Retype each line of the listing below, from the first through the one holding "COL = scn.collection", with no other lines.

DATASET SECTION
━━━━━━━━━━━━━━━━━━━━━━━━━━━━━━
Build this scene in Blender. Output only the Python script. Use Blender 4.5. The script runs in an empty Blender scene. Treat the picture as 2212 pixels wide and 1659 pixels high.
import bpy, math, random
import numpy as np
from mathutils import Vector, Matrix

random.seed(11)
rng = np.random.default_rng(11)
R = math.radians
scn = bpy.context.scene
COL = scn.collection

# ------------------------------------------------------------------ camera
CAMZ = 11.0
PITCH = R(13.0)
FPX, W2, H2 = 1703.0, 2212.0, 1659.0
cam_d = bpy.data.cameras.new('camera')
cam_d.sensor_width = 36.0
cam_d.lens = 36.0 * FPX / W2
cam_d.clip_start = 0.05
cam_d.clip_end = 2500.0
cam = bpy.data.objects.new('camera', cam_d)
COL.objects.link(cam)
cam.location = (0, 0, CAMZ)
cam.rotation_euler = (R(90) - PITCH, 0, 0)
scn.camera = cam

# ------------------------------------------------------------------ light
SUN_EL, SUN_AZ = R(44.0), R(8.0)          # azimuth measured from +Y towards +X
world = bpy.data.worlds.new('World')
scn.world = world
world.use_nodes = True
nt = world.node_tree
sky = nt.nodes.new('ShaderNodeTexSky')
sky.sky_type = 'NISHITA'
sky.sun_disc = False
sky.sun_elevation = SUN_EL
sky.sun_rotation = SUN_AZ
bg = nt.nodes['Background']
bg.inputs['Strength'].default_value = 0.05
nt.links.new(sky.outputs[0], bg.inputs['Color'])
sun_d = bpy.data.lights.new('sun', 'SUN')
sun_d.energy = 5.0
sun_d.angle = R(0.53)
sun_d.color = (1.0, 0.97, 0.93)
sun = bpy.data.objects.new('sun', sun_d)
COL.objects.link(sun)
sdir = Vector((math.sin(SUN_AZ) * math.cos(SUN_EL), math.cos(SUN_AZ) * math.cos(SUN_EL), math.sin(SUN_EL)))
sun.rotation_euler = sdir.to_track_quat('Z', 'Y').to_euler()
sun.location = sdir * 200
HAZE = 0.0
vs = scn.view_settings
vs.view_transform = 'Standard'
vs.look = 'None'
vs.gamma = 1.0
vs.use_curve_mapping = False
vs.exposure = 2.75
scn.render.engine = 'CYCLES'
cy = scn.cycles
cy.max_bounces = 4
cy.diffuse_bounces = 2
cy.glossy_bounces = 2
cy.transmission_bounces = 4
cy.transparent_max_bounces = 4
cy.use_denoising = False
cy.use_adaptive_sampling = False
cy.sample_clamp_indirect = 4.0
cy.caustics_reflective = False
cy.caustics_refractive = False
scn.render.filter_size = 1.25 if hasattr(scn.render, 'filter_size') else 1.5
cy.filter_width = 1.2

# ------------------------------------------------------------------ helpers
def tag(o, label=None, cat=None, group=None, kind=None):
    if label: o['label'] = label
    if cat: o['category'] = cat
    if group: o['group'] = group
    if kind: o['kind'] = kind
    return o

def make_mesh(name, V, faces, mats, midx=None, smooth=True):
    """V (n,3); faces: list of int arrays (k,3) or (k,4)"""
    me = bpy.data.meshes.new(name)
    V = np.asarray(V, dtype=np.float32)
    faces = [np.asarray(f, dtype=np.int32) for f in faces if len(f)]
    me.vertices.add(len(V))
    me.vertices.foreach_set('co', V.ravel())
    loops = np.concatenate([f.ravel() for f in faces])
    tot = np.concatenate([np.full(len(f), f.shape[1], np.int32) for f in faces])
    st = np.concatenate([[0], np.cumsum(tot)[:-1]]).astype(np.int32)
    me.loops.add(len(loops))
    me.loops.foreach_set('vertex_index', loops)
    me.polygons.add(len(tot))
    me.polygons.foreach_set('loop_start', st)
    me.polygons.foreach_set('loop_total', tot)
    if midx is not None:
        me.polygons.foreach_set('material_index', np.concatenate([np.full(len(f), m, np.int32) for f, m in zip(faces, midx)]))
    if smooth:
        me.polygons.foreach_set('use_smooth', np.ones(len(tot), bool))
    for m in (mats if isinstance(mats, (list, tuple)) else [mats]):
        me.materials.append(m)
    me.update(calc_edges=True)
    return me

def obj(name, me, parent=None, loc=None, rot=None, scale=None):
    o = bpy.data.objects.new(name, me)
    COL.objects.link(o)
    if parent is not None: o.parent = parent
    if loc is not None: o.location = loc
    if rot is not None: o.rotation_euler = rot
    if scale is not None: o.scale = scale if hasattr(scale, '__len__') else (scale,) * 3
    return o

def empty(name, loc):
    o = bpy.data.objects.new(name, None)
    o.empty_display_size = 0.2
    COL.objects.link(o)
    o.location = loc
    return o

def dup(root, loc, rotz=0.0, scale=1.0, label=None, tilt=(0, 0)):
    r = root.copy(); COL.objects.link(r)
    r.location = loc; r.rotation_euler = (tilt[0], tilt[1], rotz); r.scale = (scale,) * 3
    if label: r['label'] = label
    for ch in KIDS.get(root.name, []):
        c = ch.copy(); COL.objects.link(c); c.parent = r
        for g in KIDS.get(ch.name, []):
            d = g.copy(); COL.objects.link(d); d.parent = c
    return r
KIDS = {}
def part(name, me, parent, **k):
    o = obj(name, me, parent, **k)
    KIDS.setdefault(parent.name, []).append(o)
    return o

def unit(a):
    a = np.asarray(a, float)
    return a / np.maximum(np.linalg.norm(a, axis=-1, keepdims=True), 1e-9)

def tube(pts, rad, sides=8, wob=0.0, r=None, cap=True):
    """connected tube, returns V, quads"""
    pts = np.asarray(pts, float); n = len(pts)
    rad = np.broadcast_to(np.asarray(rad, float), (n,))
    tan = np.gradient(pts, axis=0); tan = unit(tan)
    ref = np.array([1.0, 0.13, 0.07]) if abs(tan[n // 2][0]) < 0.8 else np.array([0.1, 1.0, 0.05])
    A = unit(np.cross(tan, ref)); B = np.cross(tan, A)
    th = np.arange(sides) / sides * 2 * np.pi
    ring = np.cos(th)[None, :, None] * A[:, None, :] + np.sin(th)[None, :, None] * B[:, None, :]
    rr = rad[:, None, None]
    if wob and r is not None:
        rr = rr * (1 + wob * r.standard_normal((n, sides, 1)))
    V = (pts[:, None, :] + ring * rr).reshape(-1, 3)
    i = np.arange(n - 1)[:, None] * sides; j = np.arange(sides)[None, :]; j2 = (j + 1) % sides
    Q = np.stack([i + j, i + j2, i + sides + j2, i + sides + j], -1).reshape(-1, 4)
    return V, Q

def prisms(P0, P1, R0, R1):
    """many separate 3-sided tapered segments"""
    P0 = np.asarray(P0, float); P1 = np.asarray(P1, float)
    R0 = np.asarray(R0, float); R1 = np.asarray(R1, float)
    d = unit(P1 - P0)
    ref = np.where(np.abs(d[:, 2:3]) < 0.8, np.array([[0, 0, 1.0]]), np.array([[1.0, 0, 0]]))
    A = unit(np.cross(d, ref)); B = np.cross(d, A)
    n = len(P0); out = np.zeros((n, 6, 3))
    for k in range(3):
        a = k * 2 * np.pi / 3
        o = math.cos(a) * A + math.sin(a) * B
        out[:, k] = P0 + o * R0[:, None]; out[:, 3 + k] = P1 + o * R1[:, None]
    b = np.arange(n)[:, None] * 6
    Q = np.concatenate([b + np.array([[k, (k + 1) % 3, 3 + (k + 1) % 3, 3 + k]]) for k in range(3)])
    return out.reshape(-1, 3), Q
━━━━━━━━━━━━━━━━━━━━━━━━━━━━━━
OUTPUT OF THE TASK
Build this scene in Blender. Output only the Python script. Use Blender 4.5. The script runs in an empty Blender scene. Treat the picture as 2212 pixels wide and 1659 pixels high.
import bpy, math, random
import numpy as np
from mathutils import Vector, Matrix

random.seed(11)
rng = np.random.default_rng(11)
R = math.radians
scn = bpy.context.scene
COL = scn.collection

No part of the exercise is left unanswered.